How can the Southern power grid handle months of blistering heat with everyone blasting air conditioners, but can’t handle two days below freezing?

656 views

How can the Southern power grid handle months of blistering heat with everyone blasting air conditioners, but can’t handle two days below freezing?

In: 1150

29 Answers

Anonymous 0 Comments

Specifically for Texas:

We have plenty of generation capacity. It’s not simply that we get too much load. It’s that our power plants freeze up and go offline. If a large percentage of your power plants fail AND your load is high, then that’s the problem.

Why does cold break power plants? Mostly because there is a lot of water involved. Steam generation, cooling lines, etc. Back in Feb 2021, that storm also combined rain with freezing temperatures. This coated everything with a thick layer of ice, collapsing trees, power lines, etc. This ice coating was also a problem for wind turbines, and Texas has a lot of those.

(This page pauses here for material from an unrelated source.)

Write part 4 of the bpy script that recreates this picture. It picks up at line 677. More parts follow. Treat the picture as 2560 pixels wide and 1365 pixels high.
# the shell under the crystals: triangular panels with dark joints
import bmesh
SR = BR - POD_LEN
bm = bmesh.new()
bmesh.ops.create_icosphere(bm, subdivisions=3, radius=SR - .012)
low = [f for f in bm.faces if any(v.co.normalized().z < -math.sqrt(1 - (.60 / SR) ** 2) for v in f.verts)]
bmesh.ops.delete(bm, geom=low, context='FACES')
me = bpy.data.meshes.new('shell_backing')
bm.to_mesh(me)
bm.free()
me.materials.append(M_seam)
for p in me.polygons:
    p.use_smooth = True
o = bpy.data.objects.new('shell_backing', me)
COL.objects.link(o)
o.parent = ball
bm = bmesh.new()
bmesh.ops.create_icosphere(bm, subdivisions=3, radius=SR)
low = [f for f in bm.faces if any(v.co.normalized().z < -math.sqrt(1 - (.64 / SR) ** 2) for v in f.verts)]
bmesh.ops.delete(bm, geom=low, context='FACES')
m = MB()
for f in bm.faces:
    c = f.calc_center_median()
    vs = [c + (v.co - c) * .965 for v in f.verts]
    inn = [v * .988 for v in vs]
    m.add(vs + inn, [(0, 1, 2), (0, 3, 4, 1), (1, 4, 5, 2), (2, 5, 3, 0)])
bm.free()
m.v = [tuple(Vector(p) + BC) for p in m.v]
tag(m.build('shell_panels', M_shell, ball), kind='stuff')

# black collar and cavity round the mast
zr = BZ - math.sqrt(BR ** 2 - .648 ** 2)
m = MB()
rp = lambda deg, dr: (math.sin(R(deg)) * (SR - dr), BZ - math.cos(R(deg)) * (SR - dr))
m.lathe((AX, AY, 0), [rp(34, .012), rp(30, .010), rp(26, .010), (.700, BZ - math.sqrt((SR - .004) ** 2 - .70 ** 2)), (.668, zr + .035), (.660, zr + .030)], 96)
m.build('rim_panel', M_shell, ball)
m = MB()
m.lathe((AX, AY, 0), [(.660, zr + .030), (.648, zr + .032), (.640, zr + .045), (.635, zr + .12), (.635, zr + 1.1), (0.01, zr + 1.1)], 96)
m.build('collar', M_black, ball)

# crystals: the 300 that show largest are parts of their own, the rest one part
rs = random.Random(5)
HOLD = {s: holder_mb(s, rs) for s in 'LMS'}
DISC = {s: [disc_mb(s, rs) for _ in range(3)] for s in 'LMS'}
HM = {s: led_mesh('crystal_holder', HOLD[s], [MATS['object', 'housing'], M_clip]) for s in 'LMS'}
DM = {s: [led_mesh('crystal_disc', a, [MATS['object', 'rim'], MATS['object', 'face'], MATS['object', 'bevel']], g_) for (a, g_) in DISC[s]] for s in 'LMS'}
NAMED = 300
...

Why aren’t power plants built to handle this kind of cold? Because it’s so rare. It “never” freezes here… until it does. This kind of problem has significantly disrupted the Texas power grid to the point of shortages and rolling blackouts 3 times since 1970. This killed a lot of people in Texas in 2021, so now there is a lot of pressure to be better able to handle these situations. Rare property damage wasn’t such a huge deal, but rare killing a bunch of people is a problem.

To give you an idea of how things are built different here because freezing isn’t considered a concern… All the houses in my parents’ neighborhood have the water supply entering the house as raw copper lines running outside the house. No insulation, not underground, and nothing to protect them at all. Just copper out in the air mounted outside the exterior wall. Imagine the same thinking at power plants.